Um dos motivos apontados tem que ver com os efeitos da retirada dos estímulos dados pelos bancos centrais como forma de combater a Grande Recessão e o movimento de subida de taxas de juro já iniciada por alguns destes bancos centrais, em particular a Reserva Federal norte-americana. O efeito destas medidas, aliado à política expansionista em curso nos EUA, que obriga a maiores necessidades de financiamento, está a causar danos, em particular nos países emergentes que se encontram endividados e que têm grande parte da dívida em dólares.
É com base neste cenário que o economista João Moreira Rato diz que “a próxima correcção nos mercados de dívida já está a começar e a ter muito impacto em países emergentes”, exemplificando com o caso da Turquia e da Argentina, que, afirma, “já estão a passar por uma situação delicada” ao verem as suas moedas a sofrer fortes desvalorizações face ao dólar. Isto acontece, explica João Moreira Rato, porque “os fundos que detêm as dívidas destes países tentam desfazer-se destas posições, mas não encontram comprador”. E tentam desfazer-se porque, entre outros factores, encontram melhor rendimento nos EUA. “Se um investidor pode investir a 2,6% a dois anos em obrigações do Tesouro Americano”, para manter os investimentos nos mercados emergentes “tem de ser mais compensado”.

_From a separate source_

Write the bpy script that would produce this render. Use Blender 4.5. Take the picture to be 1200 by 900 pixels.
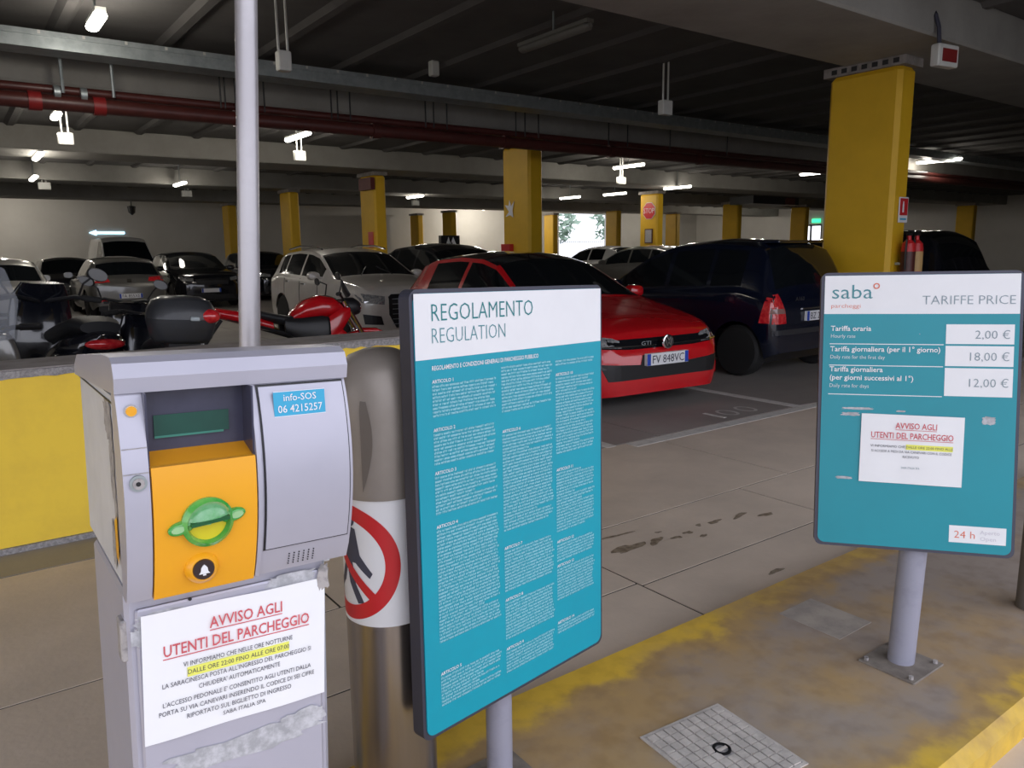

Todos estes movimentos criam uma espécie de círculo vicioso em que o dólar valoriza, o que faz aumentar a dívida dos países emergentes, porque grande parte é denominada na moeda norte-americana, o que aumenta as suas dificuldades financeiras e afasta ainda mais os investidores para aplicações nos EUA.
Mas há mais riscos. Desde logo a política comercial da Administração Trump e a evolução dos principais índices bolsistas nos EUA. “A evolução dos índices das bolsas dos países desenvolvidos, em particular dos EUA, pode levar os analistas a considerar que existe o risco de um colapso financeiro”, lembra Ricardo Cabral, citando o Bank of America Merrill Lynch, para lembrar que os índices nos EUA registam “o período de crescimento regular (bull market) mais longo da história”. Olhando para outro indicador, o rácio CAPE (Cyclically Adjusted Price-to-Earnings), criado por Robert Shiller — um economista norte-americano que recebeu o Prémio Nobel pela forma como contribuiu para avaliar melhor a valorização dos activos nos mercados — e que compara o valor das acções com os resultados obtidos pelas empresas ao longo dos dez anos anteriores, percebe-se ainda mais a preocupação existente. O CAPE está a um nível que é o segundo mais alto desde 1881, o ano a partir do qual há dados disponíveis. O momento na história em que o CAPE registou um valor mais elevado (44,2 pontos) foi na véspera do rebentamento da bolha “.com” em 2000. Actualmente, este índice está acima do valor atingido nas vésperas do colapso da Bolsa de Nova Iorque em 1929. Isto não significa, claro, que tenhamos agora um colapso bolsista semelhante.
Depois há ainda muitos outros sinais de risco assinalados pelos economistas, como a “euforia” que se sente com outros activos financeiros, o elevado nível da dívida pública e privada e dos défices externos em muitas economias, alguns sinais de alavancagem financeira excessiva, países como a Itália onde o sector financeiro continua muito exposto à divida soberana, ou a China, onde os bancos parecem ter aumentado muito a exposição à dívida pública e privada e onde existem níveis de endividamento excessivos.
Mas se existem riscos também é verdade que a Grande Recessão obrigou à criação de medidas de defesa e de comportamentos de menos risco. Rui Bárbara salienta, por exemplo, que “os bancos dos EUA estão mais bem preparados em termos de capitalização do que estavam antes de 2008. Os bancos europeus, embora menos do que os norte-americanos, também estão melhor do que estavam em 2012 e 2013”, uma opinião partilhada por João Moreira Rato, que lembra que hoje “os bancos estão muito menos alavancados e mais seguros” e que as famílias “também têm reduzido o endividamento”. Depois, além de os rácios de capital terem subido, há a regulação e a supervisão bancária, que se tornaram “muito mais intrusivas e exigentes”, conclui Ricardo Cabral.